* _AIM_
Include the line containing "SPAN[me.name] = span(me)" and all lines before it, repeated exactly from the listing below, without pictures.

* _RAW DATA_
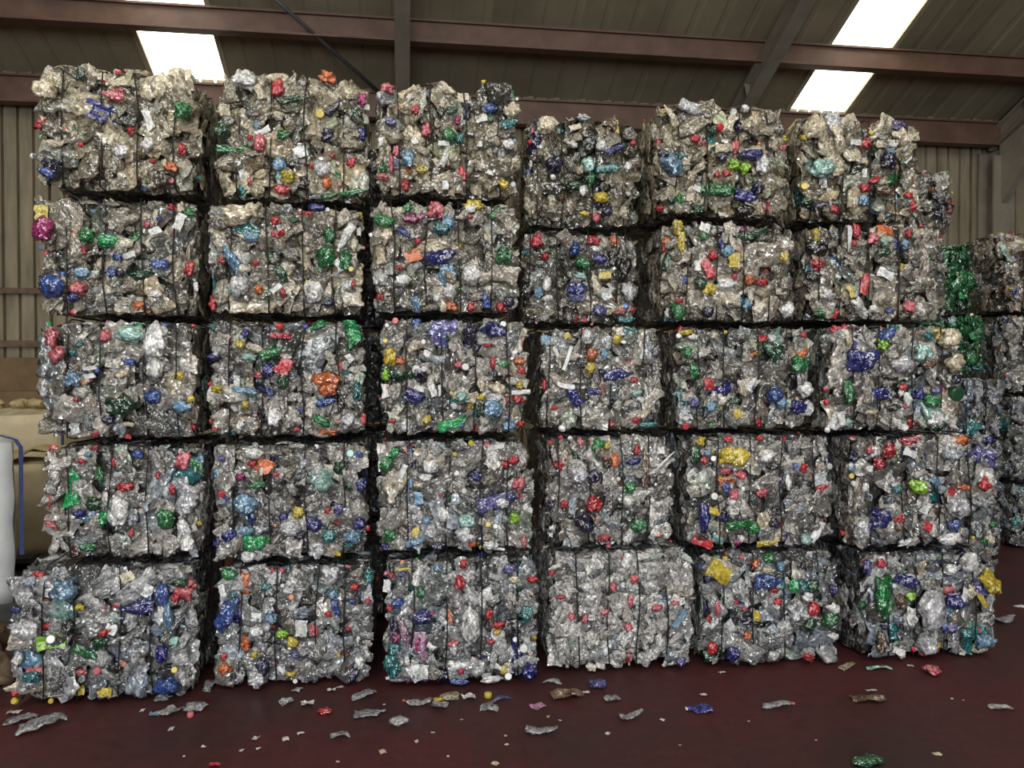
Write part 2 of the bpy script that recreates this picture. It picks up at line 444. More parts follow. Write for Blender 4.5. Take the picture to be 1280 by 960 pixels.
def film_mesh(seed, nx=6, ny=4, mat=None, curl=.5):
    vs = []; fs = []
    for i in range(nx):
        for j in range(ny):
            x = (i/(nx-1) - .5)*.12; y = (j/(ny-1) - .5)*.075
            vs.append(Vector((x, y, 0)))
    vs = crumple(vs, .016, 20, seed, 1.3)
    vs = [Vector((v.x, v.y, v.z - curl*3*v.x*v.x + .008*math.sin(v.y*70 + seed))) for v in vs]
    N = len(vs); vs += [v - Vector((0, 0, .0012)) for v in vs]
    for i in range(nx-1):
        for j in range(ny-1):
            a = i*ny+j; q = (a, a+ny, a+ny+1, a+1)
            fs.append(q); fs.append(tuple(N+t for t in q[::-1]))
    return me_from('film', vs, fs, mat or M_LAB, True)
def cap_mesh():
    n = 14; vs = []; fs = []
    prof = [(.0145, 0.0), (.0150, .004), (.0150, .015), (.0138, .0175), (.0105, .0182)]
    for i, (r, z) in enumerate(prof):
        for k in range(n):
            a = 2*math.pi*k/n; rr = r*(1.035 if (k % 2 and 0 < i < 3) else 1)
            vs.append(Vector((rr*math.cos(a), rr*math.sin(a), z)))
    for i in range(len(prof)-1):
        for k in range(n): fs.append((i*n+k, i*n+(k+1) % n, (i+1)*n+(k+1) % n, (i+1)*n+k))
    fs.append(tuple(range(n))[::-1]); fs.append(tuple((len(prof)-1)*n+k for k in range(n)))
    return me_from('bottle_cap', vs, fs, M_CAP, False)

BOTTLES = [bottle_mesh(11+i, [.30, .42, .55, .36, .7][i % 5], [0, .6, -.7, 1.0, .3, -1.1][i % 6], True, i % 3 != 0) for i in range(14)]
DISCS = [disc_mesh(3+i) for i in range(6)]
LUMPS = [lump_mesh(5+i, 3, None, [.55, .7, .45][i % 3], [.25, .36, .45][i % 3]) for i in range(18)]
LABLUMPS = [lump_mesh(55+i, 3, M_LAB, .25, .5) for i in range(5)]
FILMS = [film_mesh(2+i) for i in range(9)]
PETFILMS = [film_mesh(30+i, 8, 6, M_PET, .8) for i in range(7)]
STRIPS = [film_mesh(60+i, 11, 3, M_LAB, .2) for i in range(4)]
CAP = cap_mesh()
def span(me):
    xs = [v.co for v in me.vertices]
    return tuple(max(c[i] for c in xs) - min(c[i] for c in xs) for i in range(3))
SPAN = {}
for me in [t[0] for t in BOTTLES] + DISCS + LUMPS + LABLUMPS + FILMS + PETFILMS + STRIPS + [CAP]:
    SPAN[me.name] = span(me)

CC = {'g': (.02, .27, .07), 'e': (.02, .40, .12), 'd': (.012, .09, .035), 'b': (.022, .030, .27), 'n': (.018, .018, .075), 'u': (.06, .14, .50), 'l': (.22, .42, .62),
      't': (.03, .26, .27), 'r': (.62, .035, .05), 'p': (.75, .17, .20), 'm': (.48, .03, .20), 'o': (.75, .17, .035), 'y': (.72, .55, .05), 'w': (.85, .85, .83), 'k': (.012, .012, .013),
      'i': (.30, .62, .02), 'v': (.16, .15, .42), 'c': (.72, .62, .44), 'a': (.40, .66, .60), 's': (.20, .12, .07), 'q': (.50, .27, .06), 'z': (.60, .60, .62), 'h': (.55, .30, .45)}
FACE = {
    'front': lambda a: ((math.cos(a), 0, math.sin(a)), (-math.sin(a), 0, math.cos(a)), (0, -1, 0)),
    'right': lambda a: ((0, math.cos(a), math.sin(a)), (0, -math.sin(a), math.cos(a)), (1, 0, 0)),
    'left': lambda a: ((0, -math.cos(a), math.sin(a)), (0, math.sin(a), math.cos(a)), (-1, 0, 0)),
    'top': lambda a: ((math.cos(a), math.sin(a), 0), (-math.sin(a), math.cos(a), 0), (0, 0, 1)),
}
def orient(face, a, pos, sx, sy, sz, tilt=0.0, R=RND):
    ex, ey, ez = FACE[face](a)
    m = Matrix(((ex[0], ey[0], ez[0]), (ex[1], ey[1], ez[1]), (ex[2], ey[2], ez[2])))
    if tilt:
        m = m @ Matrix.Rotation(R.gauss(0, tilt), 3, 'X') @ Matrix.Rotation(R.gauss(0, tilt), 3, 'Y')
    m = m @ Matrix.Diagonal((sx, sy, sz))
    m = m.to_4x4(); m.translation = pos
    return m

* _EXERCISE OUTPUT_
Write part 2 of the bpy script that recreates this picture. It picks up at line 444. More parts follow. Write for Blender 4.5. Take the picture to be 1280 by 960 pixels.
def film_mesh(seed, nx=6, ny=4, mat=None, curl=.5):
    vs = []; fs = []
    for i in range(nx):
        for j in range(ny):
            x = (i/(nx-1) - .5)*.12; y = (j/(ny-1) - .5)*.075
            vs.append(Vector((x, y, 0)))
    vs = crumple(vs, .016, 20, seed, 1.3)
    vs = [Vector((v.x, v.y, v.z - curl*3*v.x*v.x + .008*math.sin(v.y*70 + seed))) for v in vs]
    N = len(vs); vs += [v - Vector((0, 0, .0012)) for v in vs]
    for i in range(nx-1):
        for j in range(ny-1):
            a = i*ny+j; q = (a, a+ny, a+ny+1, a+1)
            fs.append(q); fs.append(tuple(N+t for t in q[::-1]))
    return me_from('film', vs, fs, mat or M_LAB, True)
def cap_mesh():
    n = 14; vs = []; fs = []
    prof = [(.0145, 0.0), (.0150, .004), (.0150, .015), (.0138, .0175), (.0105, .0182)]
    for i, (r, z) in enumerate(prof):
        for k in range(n):
            a = 2*math.pi*k/n; rr = r*(1.035 if (k % 2 and 0 < i < 3) else 1)
            vs.append(Vector((rr*math.cos(a), rr*math.sin(a), z)))
    for i in range(len(prof)-1):
        for k in range(n): fs.append((i*n+k, i*n+(k+1) % n, (i+1)*n+(k+1) % n, (i+1)*n+k))
    fs.append(tuple(range(n))[::-1]); fs.append(tuple((len(prof)-1)*n+k for k in range(n)))
    return me_from('bottle_cap', vs, fs, M_CAP, False)

BOTTLES = [bottle_mesh(11+i, [.30, .42, .55, .36, .7][i % 5], [0, .6, -.7, 1.0, .3, -1.1][i % 6], True, i % 3 != 0) for i in range(14)]
DISCS = [disc_mesh(3+i) for i in range(6)]
LUMPS = [lump_mesh(5+i, 3, None, [.55, .7, .45][i % 3], [.25, .36, .45][i % 3]) for i in range(18)]
LABLUMPS = [lump_mesh(55+i, 3, M_LAB, .25, .5) for i in range(5)]
FILMS = [film_mesh(2+i) for i in range(9)]
PETFILMS = [film_mesh(30+i, 8, 6, M_PET, .8) for i in range(7)]
STRIPS = [film_mesh(60+i, 11, 3, M_LAB, .2) for i in range(4)]
CAP = cap_mesh()
def span(me):
    xs = [v.co for v in me.vertices]
    return tuple(max(c[i] for c in xs) - min(c[i] for c in xs) for i in range(3))
SPAN = {}
for me in [t[0] for t in BOTTLES] + DISCS + LUMPS + LABLUMPS + FILMS + PETFILMS + STRIPS + [CAP]:
    SPAN[me.name] = span(me)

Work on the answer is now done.